__Supplied records__:

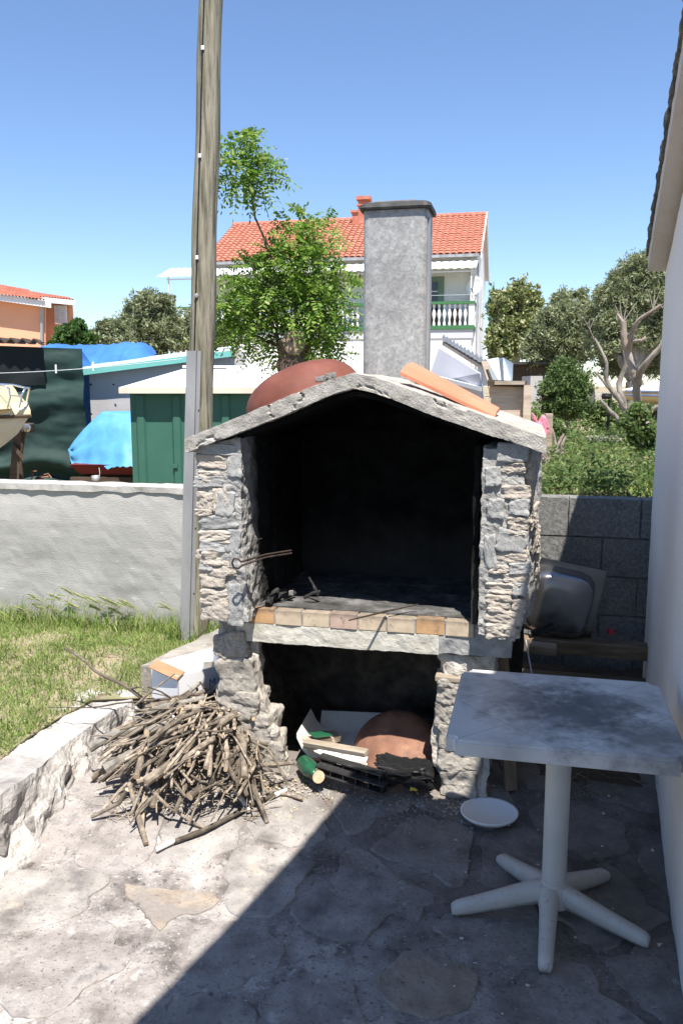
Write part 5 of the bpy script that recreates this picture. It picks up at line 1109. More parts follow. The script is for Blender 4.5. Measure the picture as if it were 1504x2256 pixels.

---

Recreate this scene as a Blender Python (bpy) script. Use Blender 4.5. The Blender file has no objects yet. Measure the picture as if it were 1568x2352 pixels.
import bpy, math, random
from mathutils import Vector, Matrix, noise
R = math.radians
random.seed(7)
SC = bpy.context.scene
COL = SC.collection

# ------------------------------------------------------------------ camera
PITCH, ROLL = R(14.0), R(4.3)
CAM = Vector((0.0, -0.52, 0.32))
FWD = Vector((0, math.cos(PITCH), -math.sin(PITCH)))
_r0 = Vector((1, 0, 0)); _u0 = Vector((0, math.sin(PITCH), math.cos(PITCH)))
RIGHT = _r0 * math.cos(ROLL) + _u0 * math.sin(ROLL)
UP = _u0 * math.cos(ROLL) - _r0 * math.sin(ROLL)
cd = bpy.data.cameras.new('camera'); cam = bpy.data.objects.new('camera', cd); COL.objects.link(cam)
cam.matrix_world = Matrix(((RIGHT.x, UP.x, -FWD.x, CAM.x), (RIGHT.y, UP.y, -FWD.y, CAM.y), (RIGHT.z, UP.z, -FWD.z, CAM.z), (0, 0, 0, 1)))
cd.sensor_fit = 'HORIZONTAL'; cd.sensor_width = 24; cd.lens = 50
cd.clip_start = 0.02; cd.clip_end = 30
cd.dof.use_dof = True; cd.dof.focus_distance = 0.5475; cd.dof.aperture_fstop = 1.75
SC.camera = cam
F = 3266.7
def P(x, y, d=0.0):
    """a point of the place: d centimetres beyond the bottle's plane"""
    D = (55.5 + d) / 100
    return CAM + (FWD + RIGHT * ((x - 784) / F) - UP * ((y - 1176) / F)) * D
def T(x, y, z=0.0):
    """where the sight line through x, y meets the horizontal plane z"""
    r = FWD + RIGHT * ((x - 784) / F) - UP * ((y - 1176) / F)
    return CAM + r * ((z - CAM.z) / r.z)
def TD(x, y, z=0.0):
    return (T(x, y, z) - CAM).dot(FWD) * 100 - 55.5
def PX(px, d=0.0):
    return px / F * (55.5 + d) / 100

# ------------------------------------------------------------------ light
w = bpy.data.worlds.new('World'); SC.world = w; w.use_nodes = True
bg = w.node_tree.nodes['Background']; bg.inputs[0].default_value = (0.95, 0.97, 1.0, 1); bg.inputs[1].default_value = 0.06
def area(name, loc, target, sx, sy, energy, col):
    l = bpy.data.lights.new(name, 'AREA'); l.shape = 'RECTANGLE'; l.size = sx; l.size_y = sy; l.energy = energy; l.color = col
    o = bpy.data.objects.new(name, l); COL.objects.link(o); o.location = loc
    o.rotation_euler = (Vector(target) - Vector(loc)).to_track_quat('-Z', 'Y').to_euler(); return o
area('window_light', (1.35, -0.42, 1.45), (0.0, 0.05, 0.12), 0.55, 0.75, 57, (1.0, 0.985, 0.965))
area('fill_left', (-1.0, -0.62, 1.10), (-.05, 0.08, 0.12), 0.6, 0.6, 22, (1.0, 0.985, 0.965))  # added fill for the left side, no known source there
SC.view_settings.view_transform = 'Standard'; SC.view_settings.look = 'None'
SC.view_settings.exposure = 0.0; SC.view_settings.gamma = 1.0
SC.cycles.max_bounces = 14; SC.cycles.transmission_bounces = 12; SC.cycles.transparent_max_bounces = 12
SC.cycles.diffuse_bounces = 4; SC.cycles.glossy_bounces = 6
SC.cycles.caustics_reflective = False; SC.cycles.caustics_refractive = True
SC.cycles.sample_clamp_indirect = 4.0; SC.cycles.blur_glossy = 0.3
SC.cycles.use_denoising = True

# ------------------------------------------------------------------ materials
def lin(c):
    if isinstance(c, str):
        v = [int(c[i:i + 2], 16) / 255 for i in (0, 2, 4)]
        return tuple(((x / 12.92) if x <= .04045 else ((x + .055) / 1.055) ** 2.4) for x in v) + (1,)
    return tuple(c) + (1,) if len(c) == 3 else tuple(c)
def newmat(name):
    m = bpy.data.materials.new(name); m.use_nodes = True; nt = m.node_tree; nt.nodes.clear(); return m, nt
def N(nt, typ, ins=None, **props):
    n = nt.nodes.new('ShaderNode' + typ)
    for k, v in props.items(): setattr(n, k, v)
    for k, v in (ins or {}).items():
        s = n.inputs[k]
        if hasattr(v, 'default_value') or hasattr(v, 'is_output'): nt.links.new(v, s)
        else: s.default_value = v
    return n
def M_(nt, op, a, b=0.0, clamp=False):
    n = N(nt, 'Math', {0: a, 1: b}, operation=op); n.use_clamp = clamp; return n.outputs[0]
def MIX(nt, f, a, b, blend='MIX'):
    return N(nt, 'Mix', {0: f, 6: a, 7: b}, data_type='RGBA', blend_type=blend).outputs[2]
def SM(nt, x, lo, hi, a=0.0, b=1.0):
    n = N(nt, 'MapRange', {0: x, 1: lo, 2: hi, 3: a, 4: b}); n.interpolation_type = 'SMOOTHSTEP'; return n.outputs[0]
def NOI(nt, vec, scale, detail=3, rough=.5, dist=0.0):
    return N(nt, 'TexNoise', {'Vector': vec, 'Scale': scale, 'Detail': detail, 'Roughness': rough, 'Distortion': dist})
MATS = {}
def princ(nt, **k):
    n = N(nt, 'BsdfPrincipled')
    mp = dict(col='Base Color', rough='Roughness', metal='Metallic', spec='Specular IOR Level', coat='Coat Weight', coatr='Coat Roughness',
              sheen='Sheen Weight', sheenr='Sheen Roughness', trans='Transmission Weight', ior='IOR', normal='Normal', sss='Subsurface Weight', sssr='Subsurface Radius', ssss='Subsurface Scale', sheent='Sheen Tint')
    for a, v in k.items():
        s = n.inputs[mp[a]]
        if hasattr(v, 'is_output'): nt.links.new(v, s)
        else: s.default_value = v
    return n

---

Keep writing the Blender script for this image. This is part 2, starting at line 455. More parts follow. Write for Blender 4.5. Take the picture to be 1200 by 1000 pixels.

__Short exercise__: Identify all lines where the word "objects" shows up. Copy them.

__The reply__:
Recreate this scene as a Blender Python (bpy) script. Use Blender 4.5. The Blender file has no objects yet. Measure the picture as if it were 1568x2352 pixels.
cd = bpy.data.cameras.new('camera'); cam = bpy.data.objects.new('camera', cd); COL.objects.link(cam)
    o = bpy.data.objects.new(name, l); COL.objects.link(o); o.location = loc